Build Knowledge by ‘Doing’-Why First-Hand Experiences are Important to learning

“Children must be taught how to think independently, not what to think.” - Margaret Mead

Education is no more limited to learning facts and ideas; it is about the connection to the world and understanding concepts and applying them in real-life situations. It can only be achieved through the ‘First-hand learning’ methods. Being hands-on is especially important in the classroom because it allows students to engage in learning for life. In class, first-hand learning means replacing chalk-and-talk pedagogy of the past with inquiry, problem-based, and activity-based learning.

How do we implement

In Modern School, educators have adopted and designed the curriculum to provide a first-hand learning experiences and questioning the experiences. We believe strongly that children learn best from inquiring independently about first-hand experiences. We make the best efforts to provide real-life hands-on experiences to the children as we can.

  • Field trips– Every now and then we take our children to various field trips to places like the city zoo, botanical garden, science city and public places like the post office, fire station to give them the real-life experience of things.
  • Hands-on experiments– We set up small experiments to give them a first-hand experience of the theory and concepts of the topics. 
  • Group tasks– Our children often perform various tasks through group work which enables them to teach and learn from each other. It is a more effective way of learning things first hand. They learn social skills and it is an important aspect of social constructivism.
  • Inquiry-based learning– We don’t believe in giving answers to their queries immediately. We first expect the children todo independent inquiry. Otherwise, children become dependent and passive, which is not a good attitude formation.
  • Role-play/skits– A very interesting way to make children learn at their pace and in their own original way. Roleplay enactments make their learning playful and easy.

Benefits of First – Hand Learning

  1. It is a more engaging way to learn: – First-hand learning keeps learners engaged in what they are learning. When students do something of their own they learn quickly, practice their skills, and also put their knowledge to their test. Most importantly, they are actively creating knowledge, instead of passively consuming it.

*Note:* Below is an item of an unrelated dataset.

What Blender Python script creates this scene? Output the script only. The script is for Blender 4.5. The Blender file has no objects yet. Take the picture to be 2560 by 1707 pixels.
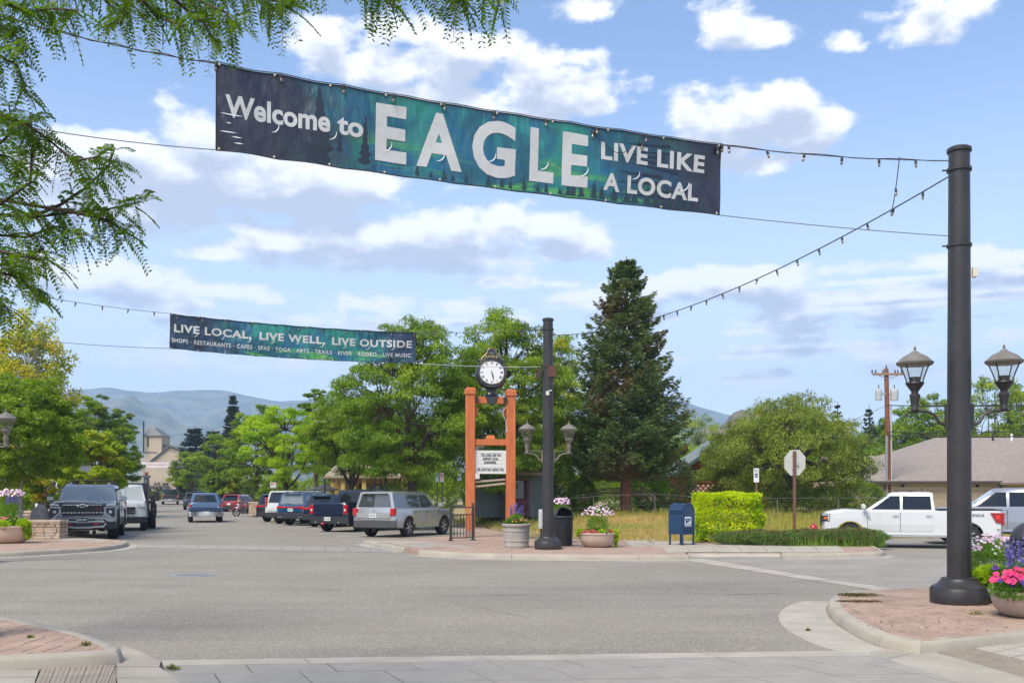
import bpy, bmesh, math, random
import numpy as np
from mathutils import Vector, Matrix
from mathutils.geometry import tessellate_polygon

random.seed(7)
rng = np.random.default_rng(7)
scene = bpy.context.scene
col = scene.collection
PI = math.pi

# ---------------------------------------------------------------- camera, world, sun, exposure
F, HZ, CX, EYE = 2500.0, 1238.0, 1280.0, 1.65      # focal length and horizon in photo pixels, eye height
cam_d = bpy.data.cameras.new("camera")
cam_d.sensor_width = 36.0
cam_d.lens = 36.0 * F / 2560.0
cam_d.shift_y = (HZ - 853.5) / 2560.0
cam_d.clip_start = 0.1
cam_d.clip_end = 20000.0
cam = bpy.data.objects.new("camera", cam_d)
cam.location = (0, 0, EYE)
cam.rotation_euler = (math.radians(90), 0, 0)
col.objects.link(cam)
scene.camera = cam

SUN_EL, SUN_AZ = 52.0, 215.0                        # azimuth clockwise from +Y: behind the camera, to the left
sun_d = bpy.data.lights.new("sun", "SUN")
sun_d.energy = 2.5
sun_d.angle = math.radians(30)
sun_d.color = (1.0, 0.92, 0.80)
sun = bpy.data.objects.new("sun", sun_d)
sdir = Vector((math.sin(math.radians(SUN_AZ)) * math.cos(math.radians(SUN_EL)),
               math.cos(math.radians(SUN_AZ)) * math.cos(math.radians(SUN_EL)), math.sin(math.radians(SUN_EL))))
sun.rotation_euler = sdir.to_track_quat('Z', 'Y').to_euler()
col.objects.link(sun)

vs = scene.view_settings
vs.view_transform = 'Standard'
vs.look = 'None'
vs.gamma = 1.0
vs.use_curve_mapping = False
vs.exposure = 1.13
scene.cycles.max_bounces = 6
scene.cycles.diffuse_bounces = 3
scene.cycles.glossy_bounces = 2
scene.cycles.transmission_bounces = 4
scene.cycles.transparent_max_bounces = 6
scene.cycles.volume_bounces = 1


class NT:
    """small helper for node trees"""
    def __init__(s, tree):
        s.t = tree

    def n(s, kind, **kw):
        nd = s.t.nodes.new(kind)
        for k, v in kw.items():
            if k in ('op',):
                nd.operation = v
            elif hasattr(nd, k) and k not in ('color',):
                setattr(nd, k, v)
            else:
                nd.inputs[k].default_value = v
        return nd

    def l(s, a, b):
        s.t.links.new(a, b)

    def m(s, op, a, b=None, c=None, clamp=False):
        nd = s.t.nodes.new('ShaderNodeMath')
        nd.operation = op
        nd.use_clamp = clamp
        for i, v in enumerate((a, b, c)):
            if v is None:
                continue
            if isinstance(v, (int, float)):
                nd.inputs[i].default_value = v
            else:
                s.t.links.new(v, nd.inputs[i])
        return nd.outputs[0]

    def mix(s, f, a, b):
        nd = s.t.nodes.new('ShaderNodeMix')
        nd.data_type = 'RGBA'
        for i, v in ((0, f), (6, a), (7, b)):
            if isinstance(v, (int, float)):
                nd.inputs[i].default_value = v
            elif isinstance(v, tuple):
                nd.inputs[i].default_value = (*v[:3], 1)
            else:
                s.t.links.new(v, nd.inputs[i])
        return nd.outputs[2]

    def smooth(s, v, a, b):
        nd = s.t.nodes.new('ShaderNodeMapRange')
        nd.interpolation_type = 'SMOOTHSTEP'
        s.t.links.new(v, nd.inputs[0])
        nd.inputs[1].default_value = a
        nd.inputs[2].default_value = b
        return nd.outputs[0]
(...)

This is the concept of cognitive constructivism.
  2. It can lead to increased retention:- Students experience a huge increase in the amount of information that they retain when given the opportunity to practice what they are learning in the form of hands-on training. For example, students may learn about a concept in the classroom, it is by walking through an experiment in the laboratory or creating a project at home, that they are able to put that concept into action and gain practice in actually applying it.
  3. It develops skills and a lifelong love of learning: – When students learn by doing method, they gain valuable skills –critical thinking, communication, collaboration, and creativity, what we sometimes call the four C’s of 21st-century education. When students learn from doing something and are motivated to explore and discover new things, they more readily develop a lifelong love of learning.
  4. It gives students something ‘real’:- When it comes to education, one of the most difficult things for children to understand is why what they are learning is important. Learners are curious to know why they are learning, will they use this learning in real life?